INFORMATION PROVIDED:
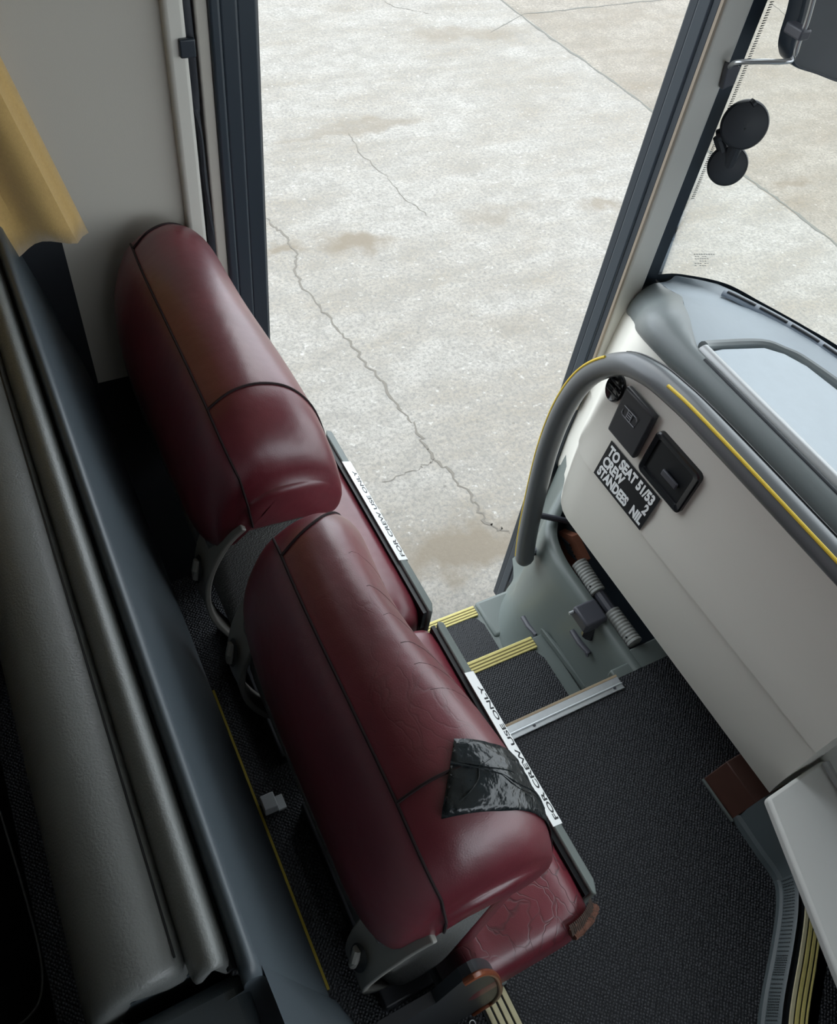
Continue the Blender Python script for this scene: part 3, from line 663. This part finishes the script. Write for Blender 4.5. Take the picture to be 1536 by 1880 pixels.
bm = bmesh.new(); loft(bm, [[ctr+(p-ctr)*s+Vector((0,o_,0)) for p in mcc] for s,o_ in ((.90,-.006),(.93,-.012),(.985,-.010),(1.0,.0),(.97,.02),(.6,.05),(.02,.055))], closed=True); tag(link('rim', bm, M_frame, mi), 'black rubber rim')
bm = bmesh.new(); loft(bm, [[ctr+(p-ctr)*s+Vector((0,-.007,0)) for p in mcc] for s in (.92,.02)], closed=True); link('mirror_face', bm, M_mirror, mi)
cl = pt(1472,62,1,.965); bm = bmesh.new(); box(bm, cl.x-.011,cl.x+.011,cl.y-.008,cl.y+.03,cl.z-.008,cl.z+.008); link('rod_clamp', bm, M_charc, mi, bevel=.003)

sm = empty('suction_mount', (1.3,1.04,.9), 'black double suction cup mount stuck inside the windscreen beside the pillar', 'mount')
vw = (CAM - Vector((1.3,1.03,.88))).normalized()
nrmc = Vector((-.55,-.75,.25)).normalized()
def cup(px,py,r,y,name):
    c=pt(px,py,1,y); bm=bmesh.new(); disc(bm,c,nrmc,r,.02,48,prof=[(0,0),(r*.96,0),(r,.004),(r*.99,.010),(r*.93,.014),(r*.90,.013),(r*.5,.018),(0,.02)]); return c, link(name,bm,M_rubber,sm)
c1,o1 = cup(1365,228,.043,1.035,'large_cup'); c2,o2 = cup(1334,302,.0375,1.035,'small_cup')
Tube('joint', [c1+nrmc*.008, c2+nrmc*.008], .013, M_rubber, sm)
bm=bmesh.new(); tube(bm,[c1+nrmc*.004, pt(1318,250,1,1.06)], .012); link('arm', bm, M_rubber, sm)
bm=bmesh.new(); tube(bm,[pt(1318,250,1,1.06), c2+nrmc*.004], .010); link('arm', bm, M_rubber, sm)
bm=bmesh.new(); tube(bm,[pt(1378,192,1,1.035), pt(1384,187,1,1.035)], .008); link('release_tab', bm, M_rubber, o1)

gs = empty('glass_stamp', (1.35,1.06,.62), 'tiny grey certification stamp printed low on the windscreen', 'stamp')
bm=bmesh.new()
wpt=lambda px,py: pt(px,py,1,1.052)
for k in range(6):
    y_=466+k*4.2; n_w = 9 if k==0 else 6
    for j in range(n_w):
        x_=1273+j*4.4+(k>0)*2; 
        if random.random()<.2: continue
        h_=1.3 if k==0 else 1.0
        v=[bm.verts.new(wpt(*q_)) for q_ in ((x_,y_),(x_+3.4,y_+.5),(x_+3.4,y_+.5+h_),(x_,y_+h_))]; bm.faces.new(v)
link('print', bm, M_print, gs, smooth=False)

st = empty('hanging_strap', (.30,1.08,1.0), 'thin black strap hanging beside the pale door post ridge', 'strap')
sp_ = catmull([(.289,1.080,1.85),(.289,1.080,1.3),(.289,1.079,1.14),(.2885,1.077,1.05),(.290,1.077,.98),(.2915,1.077,.88),(.292,1.079,.78),(.292,1.080,.3)],6)
bm=bmesh.new(); tube(bm, sp_, .0055, ry=.004, seg=8); link('webbing', bm, mat('strap_black',(.02,.024,.032),.6), st)
bm=bmesh.new(); box(bm,.272,.292,1.064,1.072,1.118,1.140); link('buckle', bm, M_frame, st, bevel=.002)

# ---------------------------------------------------------------- curtain
bm=bmesh.new(); n=90; rowsn=26; secs=[]
for k in range(rowsn):
    t=k/(rowsn-1); z=.912+t*.75
    row=[]
    for i in range(n):
        u=i/(n-1); xr=.118-.075*min(1,t*1.9)-.02*t; x=lerp(-.75,xr,u)
        fold=.018*math.sin(u*62+1.2)*(.6+.4*math.sin(u*17))+.008*math.sin(u*31)
        y=1.045+fold*(1-.15*t)+(.012 if u>.985 else 0)
        zz_=z+(-.008*math.cos(u*62+1.2)+.008*math.sin(u*20) if k==0 else 0) 
        row.append(Vector((x,y,zz_)))
    secs.append(row)
loft(bm,secs); cu=link('curtain', bm, M_curt); tag(cu,'mustard yellow fabric curtain hanging at the side window','curtain')
sm_=cu.modifiers.new('thick','SOLIDIFY'); sm_.thickness=.002

# ---------------------------------------------------------------- padded panel in the foreground
pd = empty('padded_partition', (0,.55,0), 'slate grey padded partition running along the left foreground', 'partition')
Y0,Y1=.128,1.08
def padloft(name, prof, y0, y1, m_, rnd=.02, ang=60, endz=.0):
    pr = catmull([(x,0,z) for x,z in prof],5); cx_=sum(p.x for p in pr)/len(pr); cz_=sum(p.z for p in pr)/len(pr); bm=bmesh.new(); secs=[]
    for y,s in [(y0+.001,.05),(y0-.001,.55),(y0,.80),(y0+rnd*.15,.90),(y0+rnd*.4,.96),(y0+rnd,1),(lerp(y0,y1,.3),1),(lerp(y0,y1,.6),1),(y1,1)]:
        secs.append([Vector((cx_+(p.x-cx_)*s, y, cz_+(p.z-cz_)*s)) for p in pr])
    loft(bm,secs); bm.faces.new(bm.verts[:len(pr)]) if False else None
    bmesh.ops.holes_fill(bm, edges=[e_ for e_ in bm.edges if e_.is_boundary and all(abs(v.co.y-y0)<1e-6 for v in e_.verts)], sides=0)
    return link(name,bm,m_,pd,angle=ang)
# front sloping face with the thin stitched lip on top
fp=[(.002,.925),(.004,.945),(.010,.951),(.016,.945),(.020,.925),(.040,.83),(.062,.72),(.080,.60),(.084,.45),(.080,.30)]
bm=bmesh.new(); pr=catmull([(x,0,z) for x,z in fp],6); secs=[]
for y in [.112,.118,.135,.3,.5,.7,.9,1.08]:
    dz=-.012 if y<.115 else 0
    secs.append([Vector((p.x,y,p.z+dz)) for p in pr])
loft(bm,secs); link('front_face',bm,M_pad,pd,angle=70)
# closing end below the roll: flares down to the floor side
bm=bmesh.new()
pe=[Vector((p.x,.112,p.z-.012)) for p in pr]; vv=[bm.verts.new(p) for p in pe]+[bm.verts.new((-.16,.112,.30)),bm.verts.new((-.16,.112,.90)),bm.verts.new((-.02,.112,.90))]
bm.faces.new(vv); link('end_face',bm,M_pad,pd,smooth=False)
bm=bmesh.new(); loft(bm,[[(.080,.112,z),(.13,-.02,z-.05),(.15,-.2,z-.08)] for z in (.62,.30)]); link('side_skirt',bm,M_pad,pd)
bm=bmesh.new(); loft(bm,[[(.018,.118,.935),(.024,.0,.90),(.03,-.2,.86)],[(.085,.112,.60),(.14,-.02,.50),(.17,-.2,.45)]]); link('lower_skirt',bm,M_pad,pd)
padloft('roll', [(-.001,.90),(.000,.93),(-.004,.946),(-.012,.953),(-.020,.949),(-.027,.938),(-.030,.92)], Y0,Y1,M_padl)
padloft('top_pad', [(-.026,.90),(-.030,.930),(-.040,.940),(-.055,.944),(-.072,.940),(-.088,.928),(-.100,.905),(-.108,.87),(-.112,.80)], Y0+.01,Y1,M_padl)
bm=bmesh.new(); tube(bm,[(-.0345,y,.9375) for y in (Y0+.02,.5,Y1)],.0009,seg=6); link('stitch_line',bm,M_ink,pd)
bm=bmesh.new(); tube(bm,[(-.001,y,.929) for y in (.125,.5,Y1)],.004,seg=8); link('groove',bm,M_ink,pd)
Box('core',(-.085,-.004,.14,1.08,.3,.905),M_pad,pd)
Box('end_block',(-.165,.006,-.35,.128,.25,.905),M_pad,pd,bevel=.01)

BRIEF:
Set the data above down again exactly as given, with no pictures.

OUTPUT:
Continue the Blender Python script for this scene: part 3, from line 663. This part finishes the script. Write for Blender 4.5. Take the picture to be 1536 by 1880 pixels.
bm = bmesh.new(); loft(bm, [[ctr+(p-ctr)*s+Vector((0,o_,0)) for p in mcc] for s,o_ in ((.90,-.006),(.93,-.012),(.985,-.010),(1.0,.0),(.97,.02),(.6,.05),(.02,.055))], closed=True); tag(link('rim', bm, M_frame, mi), 'black rubber rim')
bm = bmesh.new(); loft(bm, [[ctr+(p-ctr)*s+Vector((0,-.007,0)) for p in mcc] for s in (.92,.02)], closed=True); link('mirror_face', bm, M_mirror, mi)
cl = pt(1472,62,1,.965); bm = bmesh.new(); box(bm, cl.x-.011,cl.x+.011,cl.y-.008,cl.y+.03,cl.z-.008,cl.z+.008); link('rod_clamp', bm, M_charc, mi, bevel=.003)

sm = empty('suction_mount', (1.3,1.04,.9), 'black double suction cup mount stuck inside the windscreen beside the pillar', 'mount')
vw = (CAM - Vector((1.3,1.03,.88))).normalized()
nrmc = Vector((-.55,-.75,.25)).normalized()
def cup(px,py,r,y,name):
    c=pt(px,py,1,y); bm=bmesh.new(); disc(bm,c,nrmc,r,.02,48,prof=[(0,0),(r*.96,0),(r,.004),(r*.99,.010),(r*.93,.014),(r*.90,.013),(r*.5,.018),(0,.02)]); return c, link(name,bm,M_rubber,sm)
c1,o1 = cup(1365,228,.043,1.035,'large_cup'); c2,o2 = cup(1334,302,.0375,1.035,'small_cup')
Tube('joint', [c1+nrmc*.008, c2+nrmc*.008], .013, M_rubber, sm)
bm=bmesh.new(); tube(bm,[c1+nrmc*.004, pt(1318,250,1,1.06)], .012); link('arm', bm, M_rubber, sm)
bm=bmesh.new(); tube(bm,[pt(1318,250,1,1.06), c2+nrmc*.004], .010); link('arm', bm, M_rubber, sm)
bm=bmesh.new(); tube(bm,[pt(1378,192,1,1.035), pt(1384,187,1,1.035)], .008); link('release_tab', bm, M_rubber, o1)

gs = empty('glass_stamp', (1.35,1.06,.62), 'tiny grey certification stamp printed low on the windscreen', 'stamp')
bm=bmesh.new()
wpt=lambda px,py: pt(px,py,1,1.052)
for k in range(6):
    y_=466+k*4.2; n_w = 9 if k==0 else 6
    for j in range(n_w):
        x_=1273+j*4.4+(k>0)*2; 
        if random.random()<.2: continue
        h_=1.3 if k==0 else 1.0
        v=[bm.verts.new(wpt(*q_)) for q_ in ((x_,y_),(x_+3.4,y_+.5),(x_+3.4,y_+.5+h_),(x_,y_+h_))]; bm.faces.new(v)
link('print', bm, M_print, gs, smooth=False)

st = empty('hanging_strap', (.30,1.08,1.0), 'thin black strap hanging beside the pale door post ridge', 'strap')
sp_ = catmull([(.289,1.080,1.85),(.289,1.080,1.3),(.289,1.079,1.14),(.2885,1.077,1.05),(.290,1.077,.98),(.2915,1.077,.88),(.292,1.079,.78),(.292,1.080,.3)],6)
bm=bmesh.new(); tube(bm, sp_, .0055, ry=.004, seg=8); link('webbing', bm, mat('strap_black',(.02,.024,.032),.6), st)
bm=bmesh.new(); box(bm,.272,.292,1.064,1.072,1.118,1.140); link('buckle', bm, M_frame, st, bevel=.002)

# ---------------------------------------------------------------- curtain
bm=bmesh.new(); n=90; rowsn=26; secs=[]
for k in range(rowsn):
    t=k/(rowsn-1); z=.912+t*.75
    row=[]
    for i in range(n):
        u=i/(n-1); xr=.118-.075*min(1,t*1.9)-.02*t; x=lerp(-.75,xr,u)
        fold=.018*math.sin(u*62+1.2)*(.6+.4*math.sin(u*17))+.008*math.sin(u*31)
        y=1.045+fold*(1-.15*t)+(.012 if u>.985 else 0)
        zz_=z+(-.008*math.cos(u*62+1.2)+.008*math.sin(u*20) if k==0 else 0) 
        row.append(Vector((x,y,zz_)))
    secs.append(row)
loft(bm,secs); cu=link('curtain', bm, M_curt); tag(cu,'mustard yellow fabric curtain hanging at the side window','curtain')
sm_=cu.modifiers.new('thick','SOLIDIFY'); sm_.thickness=.002

# ---------------------------------------------------------------- padded panel in the foreground
pd = empty('padded_partition', (0,.55,0), 'slate grey padded partition running along the left foreground', 'partition')
Y0,Y1=.128,1.08
def padloft(name, prof, y0, y1, m_, rnd=.02, ang=60, endz=.0):
    pr = catmull([(x,0,z) for x,z in prof],5); cx_=sum(p.x for p in pr)/len(pr); cz_=sum(p.z for p in pr)/len(pr); bm=bmesh.new(); secs=[]
    for y,s in [(y0+.001,.05),(y0-.001,.55),(y0,.80),(y0+rnd*.15,.90),(y0+rnd*.4,.96),(y0+rnd,1),(lerp(y0,y1,.3),1),(lerp(y0,y1,.6),1),(y1,1)]:
        secs.append([Vector((cx_+(p.x-cx_)*s, y, cz_+(p.z-cz_)*s)) for p in pr])
    loft(bm,secs); bm.faces.new(bm.verts[:len(pr)]) if False else None
    bmesh.ops.holes_fill(bm, edges=[e_ for e_ in bm.edges if e_.is_boundary and all(abs(v.co.y-y0)<1e-6 for v in e_.verts)], sides=0)
    return link(name,bm,m_,pd,angle=ang)
# front sloping face with the thin stitched lip on top
fp=[(.002,.925),(.004,.945),(.010,.951),(.016,.945),(.020,.925),(.040,.83),(.062,.72),(.080,.60),(.084,.45),(.080,.30)]
bm=bmesh.new(); pr=catmull([(x,0,z) for x,z in fp],6); secs=[]
for y in [.112,.118,.135,.3,.5,.7,.9,1.08]:
    dz=-.012 if y<.115 else 0
    secs.append([Vector((p.x,y,p.z+dz)) for p in pr])
loft(bm,secs); link('front_face',bm,M_pad,pd,angle=70)
# closing end below the roll: flares down to the floor side
bm=bmesh.new()
pe=[Vector((p.x,.112,p.z-.012)) for p in pr]; vv=[bm.verts.new(p) for p in pe]+[bm.verts.new((-.16,.112,.30)),bm.verts.new((-.16,.112,.90)),bm.verts.new((-.02,.112,.90))]
bm.faces.new(vv); link('end_face',bm,M_pad,pd,smooth=False)
bm=bmesh.new(); loft(bm,[[(.080,.112,z),(.13,-.02,z-.05),(.15,-.2,z-.08)] for z in (.62,.30)]); link('side_skirt',bm,M_pad,pd)
bm=bmesh.new(); loft(bm,[[(.018,.118,.935),(.024,.0,.90),(.03,-.2,.86)],[(.085,.112,.60),(.14,-.02,.50),(.17,-.2,.45)]]); link('lower_skirt',bm,M_pad,pd)
padloft('roll', [(-.001,.90),(.000,.93),(-.004,.946),(-.012,.953),(-.020,.949),(-.027,.938),(-.030,.92)], Y0,Y1,M_padl)
padloft('top_pad', [(-.026,.90),(-.030,.930),(-.040,.940),(-.055,.944),(-.072,.940),(-.088,.928),(-.100,.905),(-.108,.87),(-.112,.80)], Y0+.01,Y1,M_padl)
bm=bmesh.new(); tube(bm,[(-.0345,y,.9375) for y in (Y0+.02,.5,Y1)],.0009,seg=6); link('stitch_line',bm,M_ink,pd)
bm=bmesh.new(); tube(bm,[(-.001,y,.929) for y in (.125,.5,Y1)],.004,seg=8); link('groove',bm,M_ink,pd)
Box('core',(-.085,-.004,.14,1.08,.3,.905),M_pad,pd)
Box('end_block',(-.165,.006,-.35,.128,.25,.905),M_pad,pd,bevel=.01)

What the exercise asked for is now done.